I was intrigued by what the article has to say about machines with so-called voter-verifiable paper audit trails (VVPATs):
"Unfortunately, VVPATs fail on at least two levels. First and foremost, research indicates that in practice few people review the paper ballot, which is often small and hard to read. Unless people are actually verifying their votes, the audit trail serves no purpose. Additionally, any malicious attempt to alter the vote totals on a machine could be arranged to also print the votes the voter intended on the paper trail ballot.
"It is also the case that without a procedure for auditing the results, there is no way to reconcile the vote total recorded by the machine with those reflected in the paper audit trail. Yet, most states with VVPATs do not have adequate audit procedures likely to detect manipulation."
It seems like good material, but then, PSN does good work.
Best,
Ken
I understand, most voters would be too lazy to double-check their votes on the card. But we don't need most voters to do that. If only a handful out of a thousand cry foul, that should trigger an audit into the machinery.
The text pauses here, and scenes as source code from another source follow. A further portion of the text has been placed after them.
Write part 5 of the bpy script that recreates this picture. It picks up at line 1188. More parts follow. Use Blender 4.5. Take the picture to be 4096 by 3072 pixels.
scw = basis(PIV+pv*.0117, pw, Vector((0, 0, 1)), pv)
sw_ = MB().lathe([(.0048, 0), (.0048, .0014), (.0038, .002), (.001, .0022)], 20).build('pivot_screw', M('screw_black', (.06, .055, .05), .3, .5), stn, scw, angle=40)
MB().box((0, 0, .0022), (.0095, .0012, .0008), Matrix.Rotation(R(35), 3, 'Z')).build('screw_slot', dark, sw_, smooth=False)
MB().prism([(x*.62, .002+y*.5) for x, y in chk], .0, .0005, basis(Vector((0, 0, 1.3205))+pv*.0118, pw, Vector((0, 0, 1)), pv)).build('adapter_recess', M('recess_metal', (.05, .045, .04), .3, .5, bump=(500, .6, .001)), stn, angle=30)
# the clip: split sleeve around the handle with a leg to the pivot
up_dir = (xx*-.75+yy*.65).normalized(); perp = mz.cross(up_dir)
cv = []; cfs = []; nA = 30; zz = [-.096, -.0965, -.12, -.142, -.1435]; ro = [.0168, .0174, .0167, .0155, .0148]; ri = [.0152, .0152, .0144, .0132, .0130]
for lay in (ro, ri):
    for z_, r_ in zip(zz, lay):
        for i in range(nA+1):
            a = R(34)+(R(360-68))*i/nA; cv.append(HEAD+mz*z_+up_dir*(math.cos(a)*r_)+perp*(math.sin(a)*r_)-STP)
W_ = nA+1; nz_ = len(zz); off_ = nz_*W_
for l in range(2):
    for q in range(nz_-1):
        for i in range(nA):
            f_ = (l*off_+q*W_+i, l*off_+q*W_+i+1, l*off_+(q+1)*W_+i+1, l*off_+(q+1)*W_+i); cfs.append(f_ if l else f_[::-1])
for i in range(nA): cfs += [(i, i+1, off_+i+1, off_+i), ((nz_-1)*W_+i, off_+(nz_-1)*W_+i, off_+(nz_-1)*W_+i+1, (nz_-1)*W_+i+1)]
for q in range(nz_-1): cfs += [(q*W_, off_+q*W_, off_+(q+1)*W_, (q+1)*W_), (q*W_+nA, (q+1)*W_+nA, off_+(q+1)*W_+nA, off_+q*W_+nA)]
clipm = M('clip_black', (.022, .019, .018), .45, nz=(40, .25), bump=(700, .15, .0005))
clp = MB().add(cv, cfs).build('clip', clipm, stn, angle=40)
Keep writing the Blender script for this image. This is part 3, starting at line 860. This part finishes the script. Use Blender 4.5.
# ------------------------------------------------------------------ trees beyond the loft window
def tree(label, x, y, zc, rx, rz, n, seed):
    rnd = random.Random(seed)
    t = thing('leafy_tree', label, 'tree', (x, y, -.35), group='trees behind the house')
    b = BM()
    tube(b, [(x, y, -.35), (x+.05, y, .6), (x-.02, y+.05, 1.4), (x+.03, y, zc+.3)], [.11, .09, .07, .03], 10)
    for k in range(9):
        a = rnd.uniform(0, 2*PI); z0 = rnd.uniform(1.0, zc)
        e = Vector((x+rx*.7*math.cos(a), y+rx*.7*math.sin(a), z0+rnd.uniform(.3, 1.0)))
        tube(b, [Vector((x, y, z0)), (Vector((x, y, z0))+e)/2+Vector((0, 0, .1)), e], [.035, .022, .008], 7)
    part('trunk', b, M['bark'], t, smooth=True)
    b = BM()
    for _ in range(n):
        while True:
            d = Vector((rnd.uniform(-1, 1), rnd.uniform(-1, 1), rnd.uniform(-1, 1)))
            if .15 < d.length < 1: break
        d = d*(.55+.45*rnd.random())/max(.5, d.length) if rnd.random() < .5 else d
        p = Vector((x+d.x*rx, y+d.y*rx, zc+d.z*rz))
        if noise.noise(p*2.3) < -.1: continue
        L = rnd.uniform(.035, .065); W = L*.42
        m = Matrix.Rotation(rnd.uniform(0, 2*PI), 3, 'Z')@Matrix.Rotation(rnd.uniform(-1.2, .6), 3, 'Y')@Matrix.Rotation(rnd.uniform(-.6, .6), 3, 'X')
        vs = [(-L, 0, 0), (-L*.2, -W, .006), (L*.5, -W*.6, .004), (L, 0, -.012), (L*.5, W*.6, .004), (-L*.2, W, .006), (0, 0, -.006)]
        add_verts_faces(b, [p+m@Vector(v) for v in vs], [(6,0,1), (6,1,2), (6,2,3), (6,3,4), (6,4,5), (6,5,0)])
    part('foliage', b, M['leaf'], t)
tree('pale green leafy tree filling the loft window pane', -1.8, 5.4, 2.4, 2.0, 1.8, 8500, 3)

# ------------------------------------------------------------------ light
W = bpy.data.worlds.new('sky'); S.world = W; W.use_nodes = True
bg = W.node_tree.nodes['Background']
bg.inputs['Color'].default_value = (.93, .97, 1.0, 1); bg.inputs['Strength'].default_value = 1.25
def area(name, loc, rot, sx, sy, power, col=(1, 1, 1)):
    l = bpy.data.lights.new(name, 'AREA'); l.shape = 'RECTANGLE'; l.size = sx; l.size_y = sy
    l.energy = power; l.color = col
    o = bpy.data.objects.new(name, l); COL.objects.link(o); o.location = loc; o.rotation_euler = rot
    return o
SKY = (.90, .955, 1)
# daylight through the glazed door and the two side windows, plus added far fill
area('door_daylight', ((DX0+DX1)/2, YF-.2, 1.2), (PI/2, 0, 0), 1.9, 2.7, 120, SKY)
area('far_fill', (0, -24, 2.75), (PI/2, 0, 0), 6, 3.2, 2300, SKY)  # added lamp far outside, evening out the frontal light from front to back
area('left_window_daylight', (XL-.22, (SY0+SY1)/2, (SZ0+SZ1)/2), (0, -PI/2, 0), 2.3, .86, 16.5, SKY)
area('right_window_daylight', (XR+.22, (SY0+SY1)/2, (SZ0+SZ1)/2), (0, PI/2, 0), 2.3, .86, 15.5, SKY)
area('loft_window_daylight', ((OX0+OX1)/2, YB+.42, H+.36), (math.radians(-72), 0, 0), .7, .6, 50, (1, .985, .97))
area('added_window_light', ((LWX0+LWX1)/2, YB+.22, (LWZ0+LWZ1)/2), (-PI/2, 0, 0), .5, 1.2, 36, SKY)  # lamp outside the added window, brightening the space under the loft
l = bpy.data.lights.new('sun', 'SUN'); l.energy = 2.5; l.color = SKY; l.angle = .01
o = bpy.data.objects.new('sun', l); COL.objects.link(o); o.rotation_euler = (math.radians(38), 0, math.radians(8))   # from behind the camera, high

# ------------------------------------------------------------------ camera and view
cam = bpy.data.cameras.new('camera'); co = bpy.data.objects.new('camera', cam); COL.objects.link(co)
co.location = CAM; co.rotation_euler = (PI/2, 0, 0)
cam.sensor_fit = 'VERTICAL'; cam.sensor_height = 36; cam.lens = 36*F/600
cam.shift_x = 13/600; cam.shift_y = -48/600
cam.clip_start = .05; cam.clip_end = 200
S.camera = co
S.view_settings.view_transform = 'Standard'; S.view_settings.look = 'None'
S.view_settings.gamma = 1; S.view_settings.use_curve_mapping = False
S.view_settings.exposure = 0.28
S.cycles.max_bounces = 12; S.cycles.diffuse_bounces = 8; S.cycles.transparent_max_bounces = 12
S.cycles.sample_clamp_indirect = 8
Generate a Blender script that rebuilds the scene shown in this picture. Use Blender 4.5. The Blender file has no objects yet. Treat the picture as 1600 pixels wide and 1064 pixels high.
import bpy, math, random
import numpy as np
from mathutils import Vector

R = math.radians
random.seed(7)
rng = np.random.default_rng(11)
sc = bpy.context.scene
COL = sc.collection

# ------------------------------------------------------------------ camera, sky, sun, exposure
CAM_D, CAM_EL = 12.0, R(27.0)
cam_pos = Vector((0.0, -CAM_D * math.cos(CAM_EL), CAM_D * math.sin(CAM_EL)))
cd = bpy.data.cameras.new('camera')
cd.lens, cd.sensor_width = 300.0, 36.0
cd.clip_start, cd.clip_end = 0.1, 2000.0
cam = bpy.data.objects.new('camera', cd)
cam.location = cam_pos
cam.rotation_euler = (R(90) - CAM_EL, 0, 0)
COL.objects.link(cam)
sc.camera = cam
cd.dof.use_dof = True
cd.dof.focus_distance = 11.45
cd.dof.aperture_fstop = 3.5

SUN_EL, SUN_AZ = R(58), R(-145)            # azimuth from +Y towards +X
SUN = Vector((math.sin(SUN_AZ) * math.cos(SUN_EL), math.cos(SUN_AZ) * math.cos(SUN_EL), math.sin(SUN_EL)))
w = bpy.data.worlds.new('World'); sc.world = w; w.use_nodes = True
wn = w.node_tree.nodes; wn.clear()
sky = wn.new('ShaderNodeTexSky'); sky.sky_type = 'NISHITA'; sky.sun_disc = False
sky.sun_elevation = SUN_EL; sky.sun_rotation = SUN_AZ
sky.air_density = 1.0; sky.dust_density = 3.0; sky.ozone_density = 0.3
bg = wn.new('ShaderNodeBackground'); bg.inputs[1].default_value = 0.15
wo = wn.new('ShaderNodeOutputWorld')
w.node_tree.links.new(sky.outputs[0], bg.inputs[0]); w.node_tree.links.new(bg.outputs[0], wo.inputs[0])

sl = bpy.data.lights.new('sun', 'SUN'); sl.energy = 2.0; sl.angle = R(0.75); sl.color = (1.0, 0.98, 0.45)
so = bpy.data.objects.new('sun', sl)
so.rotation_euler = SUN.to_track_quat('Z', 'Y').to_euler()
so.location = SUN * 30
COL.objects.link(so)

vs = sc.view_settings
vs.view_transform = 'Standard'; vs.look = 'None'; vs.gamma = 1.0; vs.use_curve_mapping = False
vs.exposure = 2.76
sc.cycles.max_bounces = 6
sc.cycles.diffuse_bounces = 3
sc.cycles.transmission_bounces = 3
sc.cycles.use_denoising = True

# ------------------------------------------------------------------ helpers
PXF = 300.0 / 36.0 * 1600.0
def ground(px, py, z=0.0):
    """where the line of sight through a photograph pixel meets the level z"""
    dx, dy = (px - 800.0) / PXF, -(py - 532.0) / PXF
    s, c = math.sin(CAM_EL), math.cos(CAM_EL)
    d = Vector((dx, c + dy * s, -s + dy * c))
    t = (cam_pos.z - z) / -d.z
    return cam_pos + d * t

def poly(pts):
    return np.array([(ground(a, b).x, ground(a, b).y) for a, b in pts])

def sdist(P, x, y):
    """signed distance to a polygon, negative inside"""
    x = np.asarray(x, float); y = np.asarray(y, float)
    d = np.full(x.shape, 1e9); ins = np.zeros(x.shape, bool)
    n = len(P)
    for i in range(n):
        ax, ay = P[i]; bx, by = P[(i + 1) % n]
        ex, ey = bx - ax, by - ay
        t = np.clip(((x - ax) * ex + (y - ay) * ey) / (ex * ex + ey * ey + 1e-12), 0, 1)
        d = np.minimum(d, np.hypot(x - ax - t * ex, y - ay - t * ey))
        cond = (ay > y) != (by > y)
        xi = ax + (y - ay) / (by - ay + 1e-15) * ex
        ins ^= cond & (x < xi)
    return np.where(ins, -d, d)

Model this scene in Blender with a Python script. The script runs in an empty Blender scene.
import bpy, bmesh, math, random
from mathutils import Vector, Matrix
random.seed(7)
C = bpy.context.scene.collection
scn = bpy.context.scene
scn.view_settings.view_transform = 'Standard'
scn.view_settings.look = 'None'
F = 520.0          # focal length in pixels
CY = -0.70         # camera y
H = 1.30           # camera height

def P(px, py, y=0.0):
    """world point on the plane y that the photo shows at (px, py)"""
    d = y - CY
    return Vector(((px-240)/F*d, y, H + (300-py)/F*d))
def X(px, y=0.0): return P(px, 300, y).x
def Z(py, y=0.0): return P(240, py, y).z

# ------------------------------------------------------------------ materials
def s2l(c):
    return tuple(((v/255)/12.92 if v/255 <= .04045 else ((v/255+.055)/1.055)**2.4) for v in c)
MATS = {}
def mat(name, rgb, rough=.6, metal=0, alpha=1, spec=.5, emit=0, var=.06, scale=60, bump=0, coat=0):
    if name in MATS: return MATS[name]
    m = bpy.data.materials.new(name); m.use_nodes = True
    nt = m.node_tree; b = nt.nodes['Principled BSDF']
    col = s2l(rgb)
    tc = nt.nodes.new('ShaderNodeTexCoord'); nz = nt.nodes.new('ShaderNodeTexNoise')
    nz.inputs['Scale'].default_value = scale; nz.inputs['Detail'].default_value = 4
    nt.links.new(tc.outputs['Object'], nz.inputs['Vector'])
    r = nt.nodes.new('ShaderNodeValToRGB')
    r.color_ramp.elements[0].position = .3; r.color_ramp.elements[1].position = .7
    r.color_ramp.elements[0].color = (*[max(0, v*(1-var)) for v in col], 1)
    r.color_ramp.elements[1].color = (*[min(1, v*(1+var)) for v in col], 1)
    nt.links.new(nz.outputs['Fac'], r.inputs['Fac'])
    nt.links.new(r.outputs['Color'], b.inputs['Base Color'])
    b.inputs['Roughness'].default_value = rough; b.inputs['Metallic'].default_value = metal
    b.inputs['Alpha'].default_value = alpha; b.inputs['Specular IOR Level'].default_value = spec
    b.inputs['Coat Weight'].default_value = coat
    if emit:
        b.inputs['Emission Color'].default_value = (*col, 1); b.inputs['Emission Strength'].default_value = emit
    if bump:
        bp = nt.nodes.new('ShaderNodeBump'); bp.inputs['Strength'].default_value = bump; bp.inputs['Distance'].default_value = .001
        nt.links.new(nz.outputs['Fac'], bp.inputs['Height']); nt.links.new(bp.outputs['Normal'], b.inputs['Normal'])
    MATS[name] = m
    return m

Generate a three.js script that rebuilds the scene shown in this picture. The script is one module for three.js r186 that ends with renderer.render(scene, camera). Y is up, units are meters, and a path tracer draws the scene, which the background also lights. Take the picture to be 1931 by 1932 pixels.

(And on that topic, the very idea of proprietary software that may not be inspected by elections officials is preposterous. That should never, ever be allowed under any circumstances. If a company wants their software to be kept secret, they should not bid on the contract. I think open source software would be absolutely ideal in this case, for all the right reasons.)
The actual counting of votes has always been vulnerable to fraud, and no system can be completely safe from that. THAT is the real purpose of the human-readable cards - to verify, in case it should become necessary, the machine count.
In addition, vote tampering in any election from local on up, should be made a federal crime punishable by a minimum of ten years in the slammer.
"The very idea of proprietary software that may not be inspected by elections officials is preposterous."
Thanks for bringing that up. "Preposterous" is indeed the word for it -- that and outrageous.